Evaluation of precision tilt sensors for measuring telescope position

This report describes a method for using precision tilt-sensors to measure the position of an equatorial telescope relative to the local horizontal plane. Unlike conventional systems which measure the telescope position using position encoders coupled to the telescope axes, this method avoids many sources of non-repeatable error, such as hysteresis in the telescope structure due to inelastic flexure of the fork or yoke, or random slippage in the couplings between the position encoders and the telescope axes. In this respect, it shares many of the advantages of optical gyros, but achieves these at much lower cost. We present a design for a compact and relatively inexpensive dual-axis tilt-table whose frame is rigidly attached to the telescope's primary mirror cell.

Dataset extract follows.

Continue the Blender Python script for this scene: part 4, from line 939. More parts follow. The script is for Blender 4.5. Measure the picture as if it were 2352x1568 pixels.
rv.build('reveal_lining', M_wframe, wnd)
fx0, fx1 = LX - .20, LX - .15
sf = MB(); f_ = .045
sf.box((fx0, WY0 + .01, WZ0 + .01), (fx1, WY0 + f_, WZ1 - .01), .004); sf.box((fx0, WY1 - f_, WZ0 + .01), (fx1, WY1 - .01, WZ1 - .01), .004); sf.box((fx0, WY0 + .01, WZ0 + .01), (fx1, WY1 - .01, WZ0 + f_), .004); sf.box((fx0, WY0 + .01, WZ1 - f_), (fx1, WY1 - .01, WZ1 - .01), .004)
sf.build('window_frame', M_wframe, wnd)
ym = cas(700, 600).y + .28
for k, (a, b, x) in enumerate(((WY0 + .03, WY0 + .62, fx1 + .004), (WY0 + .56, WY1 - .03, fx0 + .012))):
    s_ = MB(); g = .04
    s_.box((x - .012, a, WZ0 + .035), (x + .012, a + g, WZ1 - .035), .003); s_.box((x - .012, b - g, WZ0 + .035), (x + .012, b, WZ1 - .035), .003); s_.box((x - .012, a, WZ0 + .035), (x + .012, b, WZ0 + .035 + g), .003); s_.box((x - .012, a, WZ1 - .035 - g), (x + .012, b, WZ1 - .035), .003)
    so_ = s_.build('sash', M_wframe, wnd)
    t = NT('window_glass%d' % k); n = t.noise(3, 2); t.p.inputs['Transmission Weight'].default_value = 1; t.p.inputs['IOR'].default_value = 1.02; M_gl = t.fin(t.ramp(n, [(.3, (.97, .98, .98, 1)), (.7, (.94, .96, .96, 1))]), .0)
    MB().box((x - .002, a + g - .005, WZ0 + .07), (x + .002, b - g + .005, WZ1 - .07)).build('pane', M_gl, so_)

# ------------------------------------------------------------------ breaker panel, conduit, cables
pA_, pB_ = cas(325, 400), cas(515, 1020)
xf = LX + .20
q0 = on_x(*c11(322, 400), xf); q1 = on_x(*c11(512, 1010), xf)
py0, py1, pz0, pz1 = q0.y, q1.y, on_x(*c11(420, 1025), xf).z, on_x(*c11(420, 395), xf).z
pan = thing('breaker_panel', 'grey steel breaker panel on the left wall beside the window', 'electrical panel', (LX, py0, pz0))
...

The table contains two precision tilt-sensors, aligned orthogonally with the tilt axes of the table. The sensors are used as nulling devices to close a servo loop which keeps the table level at all times. This provides a precise and stable reference against which the telescope position is measured. A high resolution incremental encoder is directly coupled to each tilt-table axis and measures the angle by which that axis rotates to keep the table level. A mathematical transform converts these two encoder readings into local hour angle and declination. Preliminary tests of the tilt sensors and of a single-axis prototype tilt-table are reported, and future plans described. The use of tilt-tables for measuring the positions of non-equatorial telescopes is also briefly examined.